Recientemente, el Consejo Nacional de Competitividad presentó para discusión en consulta pública el borrador de decreto presidencial sobre “Eficiencia de la Actividad Regulatoria del Estado Dominicano”. El objetivo de este decreto -en la línea de acción establecida en la Estrategia Nacional de Desarrollo, tendente a impulsar un Estado competitivo que reduzca la tramitología y la permisología, así como los costos y tiempos necesarios para efectuar transacciones y lograr autorizaciones- es el de aplicar efectivamente las buenas prácticas regulatorias (“better regulation”), fundamentalmente a través del instrumento del “análisis de impacto regulatorio” que, en definición canónica, debe medir “todos los impactos posibles de la regulación incluyendo costes y beneficios, así como la sostenibilidad.” Se trata de una iniciativa normativa loable e impostergable, que nos alinea con nuestros países competidores en la región y que, en la medida en que mejorará sustancialmente la actividad regulatoria del Estado, definitivamente subirá nuestra calificación riesgo-país y como país destino de inversión.
El reglamento propuesto parte, sin embargo, de un error conceptual, muy común en la literatura económica y politológica, que en gran medida ha sido receptado en una parte de la doctrina jurídica y que no es fenómeno exclusivo de la República Dominicana. Este consiste en confundir regulación con reglamentación. Es cierto que tradicionalmente los juristas han entendido regular como sinónimo de reglamentar. Ello no es casual. En efecto, la cuarta acepción del término “regular” según el Diccionario de la lengua española de la Real Academia Española, es “determinar las reglas o normas a que debe ajustarse alguien o algo”. Sin embargo, las primeras tres acepciones de la palabra según el mismo Diccionario son “medir, ajustar o computar algo por comparación o deducción”, “ajustar, reglar o poner en orden algo” y “ajustar el funcionamiento de un sistema a determinados fines”.
Precisamente, en la actualidad, la mayoría de la doctrina jurídica considera que, tal como establece Santiago Muñoz Machado, “regular no es, pues, producir normas (lo es también, desde luego, pero no desde la perspectiva que ahora nos interesa), sino una actividad continua de seguimiento de una actividad. Tal control exige la utilización de poderes de diverso signo: algunos tienen carácter normativo y se traducen en reglamentaciones; otros, sin embargo, consisten en la supervisión del ejercicio de la actividad; otros la ordenación del funcionamiento del mercado; en fin, puede concurrir un poder de resolución de controversias y también el poder sancionador”. No por azar, por ejemplo, la Ley Monetaria y Financiera, a la hora de definir el alcance de la regulación del sistema monetario y financiero, establece que “la regulación del sistema comprende la fijación de políticas, reglamentación, ejecución, supervisión y aplicación de sanciones, en los términos establecidos en esta Ley y en los Reglamentos dictados para su desarrollo” (artículo 1.b).

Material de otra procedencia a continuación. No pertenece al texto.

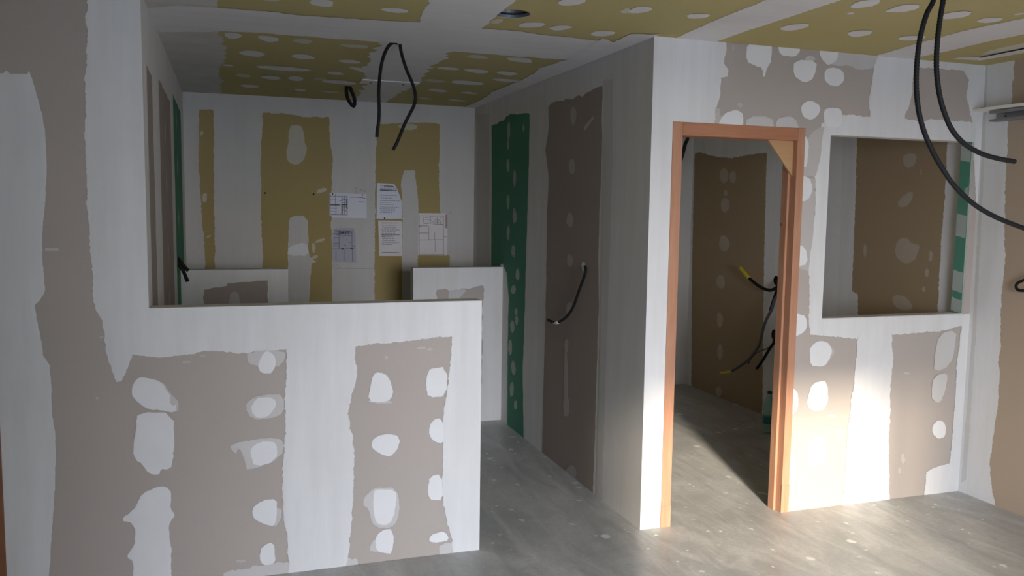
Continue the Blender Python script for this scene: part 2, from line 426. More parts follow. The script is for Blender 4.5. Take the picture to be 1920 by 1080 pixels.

De manera que, desde la óptica de la dogmática jurídica, aunque reglamentar es regular no toda regulación es reglamentación. Se habla así de una “función regulatoria” del Estado que puede ser desplegada desde la Administración centralizada o desde los “organismos reguladores” creados por el legislador para encargarse de la “regulación de los servicios públicos” así como de “otras actividades económicas”. Y se habla también de un “Derecho regulatorio” que es básicamente el Derecho administrativo aplicado a la función regulatoria y a los organismos reguladores. El Estado es, pues, un Estado administrativo y la Administración es una Administración eminentemente reguladora, encuadrado jurídicamente en la cláusula constitucional del Estado regulador.
Es por lo anterior que considero que el decreto debería denominarse decreto sobre la “Eficiencia de la Reglamentación como Actividad Regulatoria del Estado Dominicano”, porque lo que se busca es esencialmente evaluar el impacto regulatorio de las normas (“rule-making”) dictadas por la Administración y no el del resto de las actividades regulatorias del Estado, tales como la supervisión o la potestad sancionadora (“order-making”). El énfasis entonces debe ser en compatibilizar eficazmente las disposiciones del decreto con la Ley No. 107-13 sobre los Derechos de las Personas en sus Relaciones con la Administración y de Procedimiento Administrativo, que establece “los estándares mínimos y obligatorios de los procedimientos administrativos que procuran la adopción de reglamentos, planes y programas, que poseen un alcance general” (artículo 30).
Estas y otras observaciones sobre esta importantísima iniciativa las he sometido al CNC, conjuntamente con el Dr. Javier Barnes, reconocido iuspublicista, y los licenciados Luis Sousa Duvergé, Roberto Medina y Rachel Hernandez, de nuestro despacho de abogados, esperando puedan enriquecer la versión final de este reglamento, que contribuirá sin duda a una mejor reglamentación y regulación.